((

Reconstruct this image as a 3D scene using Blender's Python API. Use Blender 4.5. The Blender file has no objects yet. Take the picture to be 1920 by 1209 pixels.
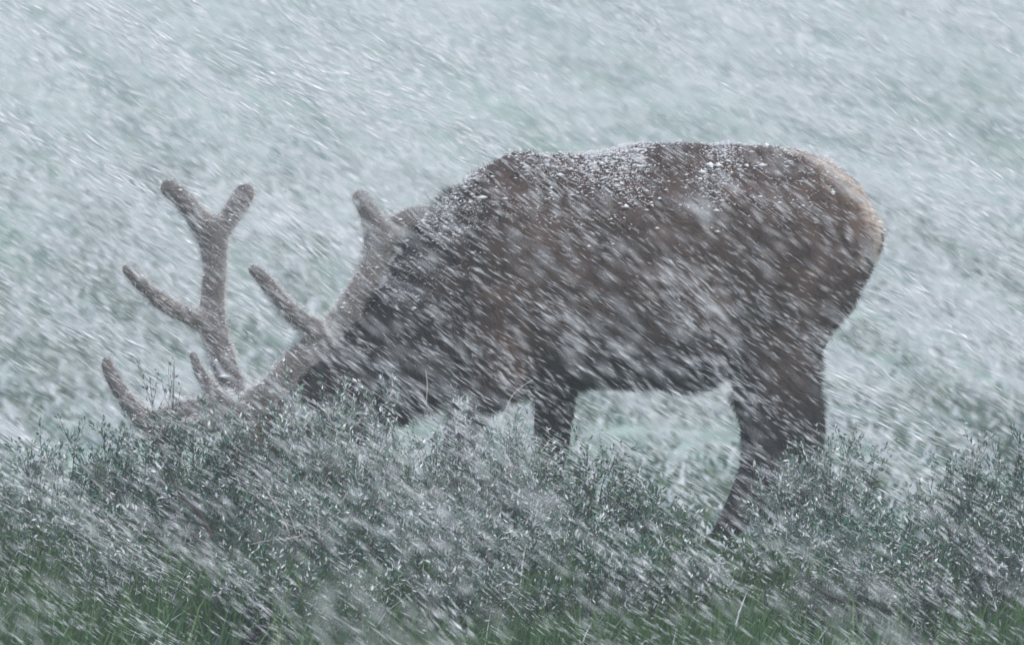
import bpy, math, random
import numpy as np
from mathutils import Vector, noise as mnoise

random.seed(7)
rng = np.random.default_rng(7)
scene = bpy.context.scene
col = scene.collection

# ------------------------------------------------------------------ camera
CAM_Z, DIST = 4.0, 30.0
THETA = math.atan2(CAM_Z - 0.91, DIST)
F = 18095.0
cam_data = bpy.data.cameras.new("camera")
cam = bpy.data.objects.new("camera", cam_data)
col.objects.link(cam)
cam.location = (0, 0, CAM_Z)
cam.rotation_euler = (math.pi / 2 - THETA, 0, 0)
cam_data.sensor_width = 36.0
cam_data.lens = 36.0 * F / 1920.0
cam_data.clip_start = 0.5
cam_data.clip_end = 4000
cam_data.dof.use_dof = True
cam_data.dof.focus_distance = 29.75
cam_data.dof.aperture_fstop = 10.0
scene.camera = cam

# ------------------------------------------------------------------ light
SUN_EL, SUN_AZ = math.radians(55), math.radians(150)
world = bpy.data.worlds.new("World")
scene.world = world
world.use_nodes = True
wn = world.node_tree
bg = wn.nodes["Background"]
sky = wn.nodes.new("ShaderNodeTexSky")
sky.sky_type = 'NISHITA'
sky.sun_disc = False
sky.sun_elevation = SUN_EL
sky.sun_rotation = SUN_AZ
sky.air_density = 1.0
sky.dust_density = 3.2
sky.ozone_density = 1.0
wn.links.new(sky.outputs[0], bg.inputs[0])
bg.inputs[1].default_value = 0.14
sd = bpy.data.lights.new("sun", 'SUN')
sd.energy = 1.3
sd.angle = math.radians(40)
sd.color = (1.0, 0.98, 0.95)
sun = bpy.data.objects.new("sun", sd)
col.objects.link(sun)
dirv = Vector((math.sin(SUN_AZ) * math.cos(SUN_EL), math.cos(SUN_AZ) * math.cos(SUN_EL), math.sin(SUN_EL)))
sun.rotation_euler = dirv.to_track_quat('Z', 'Y').to_euler()
sun.location = (0, 0, 30)
scene.view_settings.view_transform = 'Standard'
scene.view_settings.look = 'None'
scene.view_settings.gamma = 1
scene.view_settings.exposure = 0.84
scene.view_settings.use_curve_mapping = False
scene.render.engine = 'CYCLES'
scene.cycles.max_bounces = 5
scene.cycles.diffuse_bounces = 2
scene.cycles.glossy_bounces = 1
scene.cycles.transmission_bounces = 2
scene.cycles.volume_bounces = 1
scene.cycles.transparent_max_bounces = 4
scene.cycles.use_denoising = True
HAZE = 0.0020

# ------------------------------------------------------------------ helpers
CT, ST = math.cos(THETA), math.sin(THETA)


def P(px, py, Y=DIST):
    """point of the plane at distance Y that the design sketch (1920 wide) puts at px, py"""
    u, v = (px - 960) / F, (604.5 - py) / F
    t = Y / (CT + v * ST)
    return Vector((u * t, Y, CAM_Z + t * (-ST + v * CT)))


def proj(p):
    """world points (n,3) -> sketch coordinates, used to lay out colour regions and densities while building"""
    p = np.asarray(p, float)
    d = p[:, 1] * CT - (p[:, 2] - CAM_Z) * ST
    up = p[:, 1] * ST + (p[:, 2] - CAM_Z) * CT
    return 960 + F * p[:, 0] / d, 604.5 - F * up / d


def link(o, parent=None):
    col.objects.link(o)
    if parent is not None:
        o.parent = parent
    return o


def tag(o, label=None, cat=None, group=None, kind=None):
    if label: o['label'] = label
    if cat: o['category'] = cat
    if group: o['group'] = group
    if kind: o['kind'] = kind
    return o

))

Print the data above verbatim from the first line through the line holding "col = scene.collection", leaving every picture out.

SOLUTION TO THE EXERCISE
Reconstruct this image as a 3D scene using Blender's Python API. Use Blender 4.5. The Blender file has no objects yet. Take the picture to be 1920 by 1209 pixels.
import bpy, math, random
import numpy as np
from mathutils import Vector, noise as mnoise

random.seed(7)
rng = np.random.default_rng(7)
scene = bpy.context.scene
col = scene.collection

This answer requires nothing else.